Integrante junto a Nikki Lane, Jamie Wyatt o Sierra Ferrel de esa generación de mujeres renovadoras de la americana, Price ya tomó distancia respecto a la vertiente más tradicional del género en su anterior trabajo, That’s How Rumors Get Started (Loma Vista Recordings, 2023), con el que se aproximaba al rock setentero. Ahora serpentea por la arena del desierto y se divierte con las setas; parece seguir la estela de Gram Parsons, del honky-tonk a Joshua Tree. Coproducido junto a Jonathan Wilson (Angel Olsen, Father John Misty), y con la habitual colaboración de Jeremy Ivey (marido de la compositora) en la autoría de la mayoría de temas, el sonido del elepé combina el estilo pulido de Nashville y el magnetismo árido de Topanga Canyon (California), ciudades donde se ha grabado.

El ascenso se inicia con un órgano raymanzarekiano de carácter casi ritual y cascabeles. ‘Been to the Mountain’ es una pieza oscura, lisérgica, con la que lanza una advertencia, “no tengo nada que demostrar, nada que vender”. De todos los lugares en los que ha estado —“he sido hija, he sido madre, he sido camarera, ahora soy una consumidora”— ha logrado volver, confirma orgullosa mientras se erige cual chamana, y anima a “hacer tu mejor disparo”, entre un tono de recital poético y la provocación de Patti Smith o Jim Morrison. Tras la incursión psicodélica, regresa al latido acústico con ‘Light Me Up’, que sorprende con un crescendo de guitarras pettynianas obra del que fuera su mano derecha, Mike Campbell, para volver a subir y bajar, cual montaña rusa, y culminar con la dulzura del arpegio inicial, como quien regresa al hogar. La soledad se palpa en ‘Radio’, tema que entona junto a Sharon Van Etten en el que coquetea con la electrónica gracias al sintetizador moog y a la caja de ritmos, para romper con un slide harrisoniano obra de Jonathan Wilson. La violencia del riff sureño a lo Lynyrd Skynyrd o ZZ Top de ‘Change Of Heart’, saca a relucir la rabia y el dolor de alguien que afirma ser “la hija no deseada de una madre ausente/”, mientras el órgano farfisa añade intriga psicodélica.

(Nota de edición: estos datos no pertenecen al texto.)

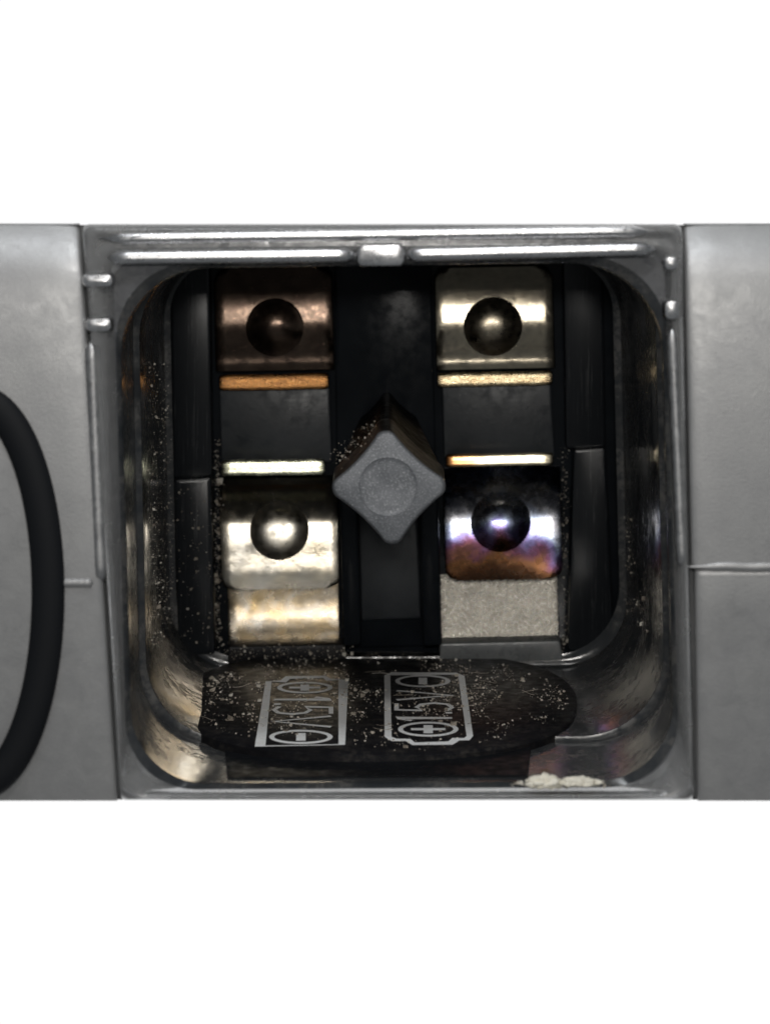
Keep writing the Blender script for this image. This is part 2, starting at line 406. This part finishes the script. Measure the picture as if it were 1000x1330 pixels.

Detenerse en su particular escalada, le permite ser consciente de su vulnerabilidad y recoger  los pedazos rotos. ‘Country Road’, Parece dirigirse a la niña que una vez fue. Impregnada de la añoranza que aporta el pedal steel de Álex Muñoz, el pasado se abre paso entre menciones a Warren Zevon y un piano que evoca baladas compuestas por Christine McCvie para Fleetwood Mac. Esa nostalgia cosida a su espíritu, reluce también en ‘Time Machine’, donde los alegres teclados, el xilófono, los coros años cincuenta y la entonación en falsete juegan con la ilusión adolescente aún sin corromper. De los sueños azucarados, al polvo de la realidad, ‘Hell in the Heartland’, con guitarras fronterizas y castañuelas, vuelve a hacer aparecer a los demonios. La armonía góspel que perfilan los teclados escuela McCartney del Let It Be, y los coros de Lucius en ‘Anytime You Call’, tema compuesto por Ivey, parece ayudar a Price a alcanzar la paz de espíritu. ‘Lydia’ guarda con solemnidad, entre viola, violoncello y susurros, sin osar alzar la voz, una historia de secretos y resistencia de una mujer que teme ser juzgada por contemplar un la posibilidad de un aborto. La etérea ‘Landfill’, que claramente posee la impronta de Wilson, aporta el sosiego que otorga alcanzar la cumbre: “he hecho el amor, el amor me ha hecho a mí, pero sólo el amor puede…”.

Margo Price ha subido una montaña, la de sus miedos, la de la aceptación. Ha pasado de tapar el dolor con una botella de whisky (como cantaba en ‘Hurtin’ On The Bottle’) a utilizarlo como impulso para escalar. Desde arriba, las vistas de lo recorrido: la satisfacción individual, la recompensa de la libertad que le proporciona ser dueña de sí misma.